=== EXERCISE ===
Reproduce the listing word for word, leaving every picture behind.

=== DATA EXCERPT ===
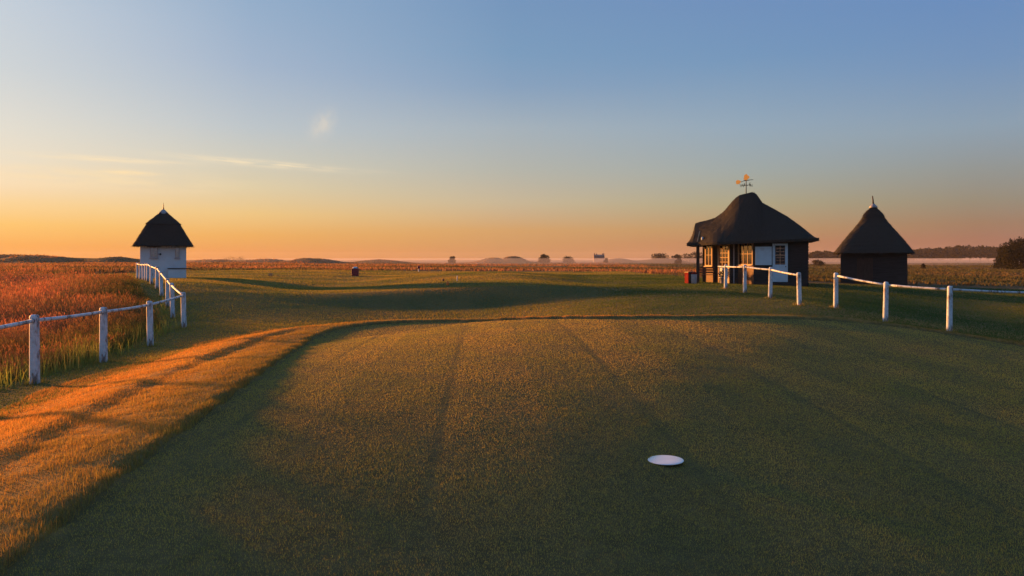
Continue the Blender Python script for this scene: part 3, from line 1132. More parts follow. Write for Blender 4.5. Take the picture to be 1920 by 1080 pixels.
b = MB().lathe([(.26, az_ - .05), (.20, az_ + .05), (.08, az_ + .18), (.05, az_ + .2)], 16)
b.build('lead_cap', M['lead'], dark, smooth=True)
b = MB().tube([(0, 0, az_ + .15), (-.02, 0, az_ + .42), (-.05, 0, az_ + .68)], [.055, .042, .03], 10)
b.build('finial', M['dark_timber'], dark, smooth=True)
b = MB().box((-.45, -hwid - .04, ez * .42), (.86, .05, ez * .84)).box((-.45, -hwid - .07, ez * .42), (.06, .04, ez * .8))
b.build('door', M['dark_timber'], dark)
b = MB().box((-.55, -hwid - .09, ez * .84), (.13, .05, .16))
b.build('notice', M['iron'], dark)

# ------------------------------------------------------------------ the pavilion
TH = math.atan((1412 - 960) / F)
PR = 40.0                               # distance of the front corner
pz = gz(PR * math.sin(TH), PR * math.cos(TH))
PZ = min(pz, top(531, PR * math.cos(TH)))
pav = empty('pavilion', (PR * math.sin(TH), PR * math.cos(TH), PZ), -TH)
tag(pav, 'black thatched pavilion with lit windows, blue white door and gilded weather vane', 'pavilion')
DV = PR * math.cos(TH)


def pu(px, v=0.0):                      # pixel column at depth v behind the front wall -> local u
    a = math.atan((px - 960) / F) - TH
    return (PR + v) * math.tan(a)


def pzz(py, v=0.0, u=0.0):              # pixel row -> height above the pavilion's ground
    depth = (PR + v) * math.cos(TH) - u * math.sin(TH)
    return 1.6 - (py - 485) / F * depth - PZ


WH = pzz(446)
# plan of the walls, front right corner first, going left
PA, PB = (pu(1515), 0), (pu(1413), 0)
PC = (pu(1384, .8), .80)
PD = (pu(1369, .8), .80)
PE = (pu(1346, 1.45), 1.45)
PF_ = (pu(1337, 1.45), 1.45)
PG = (pu(1322, 1.9), 1.9)
PH, PI_ = (PG[0], 4.4), (PA[0], 4.4)


def wall_run(name, p, q, z0, z1, mat, th=.14):
    p, q = Vector((*p, 0)), Vector((*q, 0))
    t = (q - p).normalized()
    nrm_ = Vector((t.y, -t.x, 0))
    if nrm_.y > 0 and abs(nrm_.y) > .3 and p.y < 3:
        nrm_ = -nrm_
    c = (p + q) / 2 - nrm_ * th / 2
    rot = Matrix((t, nrm_, Vector((0, 0, 1)))).transposed()
    b_ = MB().box(c + Vector((0, 0, (z0 + z1) / 2)), ((q - p).length, th, z1 - z0), rot)
    return b_.build(name, mat, pav), t, nrm_


wall_run('wall', PB, PA, -.2, WH + .1, M['tar'])
wall_run('wall', PD, PC, -.2, WH + .1, M['tar'])
wall_run('wall', PF_, PE, -.2, WH + .1, M['tar'])
wall_run('wall', PA, PI_, -.2, WH + .1, M['tar'])
wall_run('wall', PH, PI_, -.2, WH + .1, M['tar'])
wall_run('wall', PG, PH, -.2, WH + .1, M['tar'])
b = MB()
for i in range(15):
    zz = .08 + i * (WH - .1) / 15
    b.bar((PB[0], -.012, zz), (PA[0] + .03, -.012, zz), .028, .13)
    b.bar((PA[0] + .012, 0, zz), (PA[0] + .012, 4.4, zz), .028, .13)
o = b.build('weatherboarding', M['tar'], pav)
o['kind'] = 'stuff'


def facet(p, q, z_sill, z_head, kind):
    """an angled front bay: timber below, glazing, timber above"""
    pv, qv = Vector((*p, 0)), Vector((*q, 0))
    t = (qv - pv).normalized()
    if t.x < 0:
        t = -t
    n_v = Vector((t.y, -t.x, 0))
    L = (qv - pv).length
    c = (pv + qv) / 2
    if kind == 'window':
        wall_run('wall_panel', p, q, -.2, z_sill - .06, M['brown'])
        wall_run('wall', p, q, z_head, WH + .1, M['tar'])
        window(pav, c + Vector((0, 0, (z_sill + z_head) / 2)), t, L - .06, z_head - z_sill, n_v, 2 if L < 1 else 3, 2, .055, M['cream'])
    else:
        wall_run('wall', p, q, z_head, WH + .1, M['tar'])
        rot = Matrix((t, n_v, Vector((0, 0, 1)))).transposed()
        dr = empty('door', (0, 0, 0))
        dr.parent = pav
        tag(dr, 'glazed porch door with pale lower panel')
        bb = MB()
        for s in (-1, 1):
            bb.box(c + t * s * (L / 2 - .07) + Vector((0, 0, z_head / 2)), (.10, .10, z_head + .1), rot)
        bb.box(c + Vector((0, 0, z_head - .05)), (L - .24, .10, .10), rot)
        bb.box(c + Vector((0, 0, z_sill)), (L - .24, .08, .08), rot)
        bb.build('door_frame', M['cream'], dr)
        bb = MB().box(c + Vector((0, 0, z_sill / 2 - .04)), (L - .24, .05, z_sill), rot)
        bb.build('lower_panel', M['white'], dr)
        bb = MB()
        for i in range(1, 3):
            bb.box(c + t * (-L / 2 + .12 + (L - .24) * i / 3) + Vector((0, 0, (z_sill + z_head) / 2)), (.025, .04, z_head - z_sill - .12), rot)
        for j in range(1, 5):
            bb.box(c + Vector((0, 0, z_sill + (z_head - z_sill) * j / 5)), (L - .24, .034, .025), rot)
        bb.build('glazing_bar', M['cream'], dr)
        MB().box(c + Vector((0, 0, (z_sill + z_head) / 2)), (L - .25, .006, z_head - z_sill - .1), rot).build('pane', M['glass'], dr)
        MB().box(c - n_v * .10 + Vector((0, 0, (z_sill + z_head) / 2)), (L - .2, .012, z_head - z_sill), rot).build('blind', M['blind'], dr)


facet(PC, PB, pzz(497), pzz(455), 'window')
facet(PE, PD, pzz(500, 1), pzz(457, 1), 'door')
facet(PG, PF_, pzz(499, 1.6), pzz(457, 1.6), 'window')
b = MB().box((pu(1376, .8), .79, (pzz(497) + WH) / 2 - .6), (.05, .05, WH))
b.build('downpipe', M['grey'], pav)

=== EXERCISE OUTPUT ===
Continue the Blender Python script for this scene: part 3, from line 1132. More parts follow. Write for Blender 4.5. Take the picture to be 1920 by 1080 pixels.
b = MB().lathe([(.26, az_ - .05), (.20, az_ + .05), (.08, az_ + .18), (.05, az_ + .2)], 16)
b.build('lead_cap', M['lead'], dark, smooth=True)
b = MB().tube([(0, 0, az_ + .15), (-.02, 0, az_ + .42), (-.05, 0, az_ + .68)], [.055, .042, .03], 10)
b.build('finial', M['dark_timber'], dark, smooth=True)
b = MB().box((-.45, -hwid - .04, ez * .42), (.86, .05, ez * .84)).box((-.45, -hwid - .07, ez * .42), (.06, .04, ez * .8))
b.build('door', M['dark_timber'], dark)
b = MB().box((-.55, -hwid - .09, ez * .84), (.13, .05, .16))
b.build('notice', M['iron'], dark)

# ------------------------------------------------------------------ the pavilion
TH = math.atan((1412 - 960) / F)
PR = 40.0                               # distance of the front corner
pz = gz(PR * math.sin(TH), PR * math.cos(TH))
PZ = min(pz, top(531, PR * math.cos(TH)))
pav = empty('pavilion', (PR * math.sin(TH), PR * math.cos(TH), PZ), -TH)
tag(pav, 'black thatched pavilion with lit windows, blue white door and gilded weather vane', 'pavilion')
DV = PR * math.cos(TH)


def pu(px, v=0.0):                      # pixel column at depth v behind the front wall -> local u
    a = math.atan((px - 960) / F) - TH
    return (PR + v) * math.tan(a)


def pzz(py, v=0.0, u=0.0):              # pixel row -> height above the pavilion's ground
    depth = (PR + v) * math.cos(TH) - u * math.sin(TH)
    return 1.6 - (py - 485) / F * depth - PZ


WH = pzz(446)
# plan of the walls, front right corner first, going left
PA, PB = (pu(1515), 0), (pu(1413), 0)
PC = (pu(1384, .8), .80)
PD = (pu(1369, .8), .80)
PE = (pu(1346, 1.45), 1.45)
PF_ = (pu(1337, 1.45), 1.45)
PG = (pu(1322, 1.9), 1.9)
PH, PI_ = (PG[0], 4.4), (PA[0], 4.4)


def wall_run(name, p, q, z0, z1, mat, th=.14):
    p, q = Vector((*p, 0)), Vector((*q, 0))
    t = (q - p).normalized()
    nrm_ = Vector((t.y, -t.x, 0))
    if nrm_.y > 0 and abs(nrm_.y) > .3 and p.y < 3:
        nrm_ = -nrm_
    c = (p + q) / 2 - nrm_ * th / 2
    rot = Matrix((t, nrm_, Vector((0, 0, 1)))).transposed()
    b_ = MB().box(c + Vector((0, 0, (z0 + z1) / 2)), ((q - p).length, th, z1 - z0), rot)
    return b_.build(name, mat, pav), t, nrm_


wall_run('wall', PB, PA, -.2, WH + .1, M['tar'])
wall_run('wall', PD, PC, -.2, WH + .1, M['tar'])
wall_run('wall', PF_, PE, -.2, WH + .1, M['tar'])
wall_run('wall', PA, PI_, -.2, WH + .1, M['tar'])
wall_run('wall', PH, PI_, -.2, WH + .1, M['tar'])
wall_run('wall', PG, PH, -.2, WH + .1, M['tar'])
b = MB()
for i in range(15):
    zz = .08 + i * (WH - .1) / 15
    b.bar((PB[0], -.012, zz), (PA[0] + .03, -.012, zz), .028, .13)
    b.bar((PA[0] + .012, 0, zz), (PA[0] + .012, 4.4, zz), .028, .13)
o = b.build('weatherboarding', M['tar'], pav)
o['kind'] = 'stuff'


def facet(p, q, z_sill, z_head, kind):
    """an angled front bay: timber below, glazing, timber above"""
    pv, qv = Vector((*p, 0)), Vector((*q, 0))
    t = (qv - pv).normalized()
    if t.x < 0:
        t = -t
    n_v = Vector((t.y, -t.x, 0))
    L = (qv - pv).length
    c = (pv + qv) / 2
    if kind == 'window':
        wall_run('wall_panel', p, q, -.2, z_sill - .06, M['brown'])
        wall_run('wall', p, q, z_head, WH + .1, M['tar'])
        window(pav, c + Vector((0, 0, (z_sill + z_head) / 2)), t, L - .06, z_head - z_sill, n_v, 2 if L < 1 else 3, 2, .055, M['cream'])
    else:
        wall_run('wall', p, q, z_head, WH + .1, M['tar'])
        rot = Matrix((t, n_v, Vector((0, 0, 1)))).transposed()
        dr = empty('door', (0, 0, 0))
        dr.parent = pav
        tag(dr, 'glazed porch door with pale lower panel')
        bb = MB()
        for s in (-1, 1):
            bb.box(c + t * s * (L / 2 - .07) + Vector((0, 0, z_head / 2)), (.10, .10, z_head + .1), rot)
        bb.box(c + Vector((0, 0, z_head - .05)), (L - .24, .10, .10), rot)
        bb.box(c + Vector((0, 0, z_sill)), (L - .24, .08, .08), rot)
        bb.build('door_frame', M['cream'], dr)
        bb = MB().box(c + Vector((0, 0, z_sill / 2 - .04)), (L - .24, .05, z_sill), rot)
        bb.build('lower_panel', M['white'], dr)
        bb = MB()
        for i in range(1, 3):
            bb.box(c + t * (-L / 2 + .12 + (L - .24) * i / 3) + Vector((0, 0, (z_sill + z_head) / 2)), (.025, .04, z_head - z_sill - .12), rot)
        for j in range(1, 5):
            bb.box(c + Vector((0, 0, z_sill + (z_head - z_sill) * j / 5)), (L - .24, .034, .025), rot)
        bb.build('glazing_bar', M['cream'], dr)
        MB().box(c + Vector((0, 0, (z_sill + z_head) / 2)), (L - .25, .006, z_head - z_sill - .1), rot).build('pane', M['glass'], dr)
        MB().box(c - n_v * .10 + Vector((0, 0, (z_sill + z_head) / 2)), (L - .2, .012, z_head - z_sill), rot).build('blind', M['blind'], dr)


facet(PC, PB, pzz(497), pzz(455), 'window')
facet(PE, PD, pzz(500, 1), pzz(457, 1), 'door')
facet(PG, PF_, pzz(499, 1.6), pzz(457, 1.6), 'window')
b = MB().box((pu(1376, .8), .79, (pzz(497) + WH) / 2 - .6), (.05, .05, WH))
b.build('downpipe', M['grey'], pav)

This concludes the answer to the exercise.